If an entity has determined that the beneficial interest is considered to be PCD and they have calculated the initial allowance for credit losses, the beneficial interest is recorded with a balance sheet gross up whereby the allowance for credit losses is added to the purchase price to determine the initial amortized cost basis of the beneficial interest. Similar to other PCD assets, the initial allowance for credit losses does not have an impact on earnings. 
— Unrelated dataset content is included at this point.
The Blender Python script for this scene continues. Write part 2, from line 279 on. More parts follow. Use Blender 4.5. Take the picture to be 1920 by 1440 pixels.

14.5.1 PCD: Calculating initial accretable yield AFS and HTM

ASC 325-40 requires the calculation of the accretable yield that will be used in calculating interest income under the effective interest method and discounting future cash flows. The accretable yield is calculated based on expected cash flows and the carrying amount of the beneficial interest.
ASC 325-40-30-2 provides guidance on the calculation of the accretable yield for beneficial interests in purchased financial assets with credit deterioration.

ASC 325-40-30-2

For beneficial interests that do not apply the accounting for purchased financial assets with credit deterioration, the holder shall measure accretable yield initially as the excess of all cash flows expected to be collected attributable to the beneficial interest estimated at the acquisition-transaction date (the transaction date) over the initial investment. For beneficial interests that apply the accounting for purchased financial assets with credit deterioration, the holder shall measure accretable yield initially as the excess of all contractual cash flows attributable to the beneficial interest at the acquisition-transaction date (the transaction date) over the amortized cost basis (the purchase price plus the initial allowance for credit losses).

For acquired beneficial interests subject to ASC 325-40 that are determined to be PCD, an entity is required to determine the excess of all cash flows expected to be collected over the amortized cost basis (i.e., the purchase price plus the initial allowance for credit losses as of the acquisition (transaction) date). Any difference between the “contractual cash flows” and the initial amortized cost basis is considered to be accretable yield and will be accreted/amortized into interest income using the interest method. Refer to LI 14.3.2 for further details on how to calculate “contractual cash flows.” Similar to non-PCD assets, the accretable yield calculated at the acquisition date for PCD beneficial interests is subject to periodic reassessment, as described in LI 14.6.